On the basis of the finalized rulings, the Public Procurement Service in January 2023 imposed a disposition restricting Hyundai Steel's bid participation. Hyundai Steel filed an administrative suit claiming the disposition was unjust, but the first-instance court sided with the Public Procurement Service.

The first-instance bench held that "the total scale of the bids reached about 7 trillion won, causing significant fiscal losses," and that "the blame is great in that such damage ultimately falls on the public." It placed weight on the view that public procurement order was undermined by the collusion and that the damage could translate into a burden on the public.

The appellate court saw it differently. It cited as its main reason the lack of sufficient evidence that Hyundai Steel unilaterally led the collusion.

The appellate bench found that "there is no material to acknowledge that Hyundai Steel took the lead in presenting concrete details such as proposing the range of bid prices or designating the successful bidder." Separate from the fact of participation in the collusion, it viewed that to justify a bid participation restriction, specific proof is needed of the extent to which the corporation led the collusion.

The bench also took issue with the Public Procurement Service's management approach. It found that although the service could have sufficiently suspected collusion by companies during its process of surveying actual transaction prices, it set the base price based on materials submitted by the businesses without additional investigation.

The bench concluded that by setting the base price in this way, the Public Procurement Service effectively created an environment conducive to collusion. It also means that when judging the legitimacy of a sanction, consideration should be given to whether the ordering agency sufficiently reviewed market prices and the bid structure.

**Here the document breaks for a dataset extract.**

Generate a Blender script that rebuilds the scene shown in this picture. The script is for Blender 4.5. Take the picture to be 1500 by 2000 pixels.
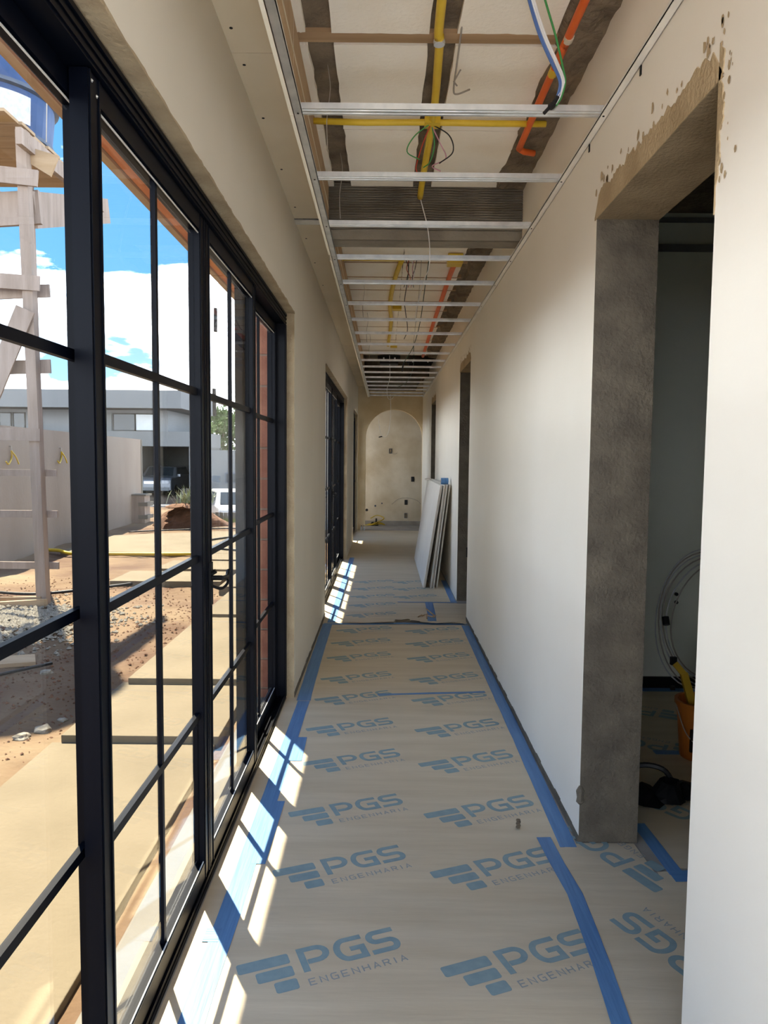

A view of the HD Hyundai Electric transformer smart factory/Courtesy of HD Hyundai Electric

◇ "Ordering agency's management responsibility must also be weighed"… A variable in KEPCO collusion suits

Observers say the ruling could affect ongoing administrative suits over KEPCO bid rigging. This is because, separate from the collusion itself, a key issue may be how strictly to examine each corporation's leadership role, level of involvement, and the ordering agency's management responsibility when imposing a bid participation restriction.

The Seoul Administrative Court's Administrative Division 6 (Presiding Judge Na Jin-yi, chief judge) on the 8th held the first hearing date in a suit by HD Hyundai Electric seeking to nullify KEPCO's disposition restricting bid participation, among other measures.

Major power equipment companies, including HD Hyundai Electric, Hyosung Heavy Industries, LS Electric, and Iljin Electric, are suspected of leading 670 billion won worth of collusion in tenders for equipment ordered by KEPCO. On the 6th, the first trial session was held under the Seoul Central District Court's Criminal Division 32 (Presiding Judge Ryu Kyung-jin, chief judge). At a preparatory hearing in March, all four corporations denied the charges.

Attorney Hong Jeong-seok of Yoon & Yang LLC said, "The core of this ruling is that determining whether a party led the collusion requires a rigorous process of proof," adding, "Going forward, corporations will be able to argue as a defense whether the ordering party faithfully fulfilled its management duties."

Hong added, "From a corporation's perspective, it is necessary to actively argue that the ordering party left information asymmetries in the market unaddressed or failed to improve structural factors that could induce collusion."

Attorney Ko Jeong-pyo of Law Firm One also said, "In the KEPCO collusion case, if it is proven that a particular corporation was a mere participant rather than a ringleader, it could expect a favorable outcome." He further explained, "When the Public Procurement Service imposes a sanction, it may need a detailed review beyond merely referring to the Korea Fair Trade Commission (FTC)'s decision."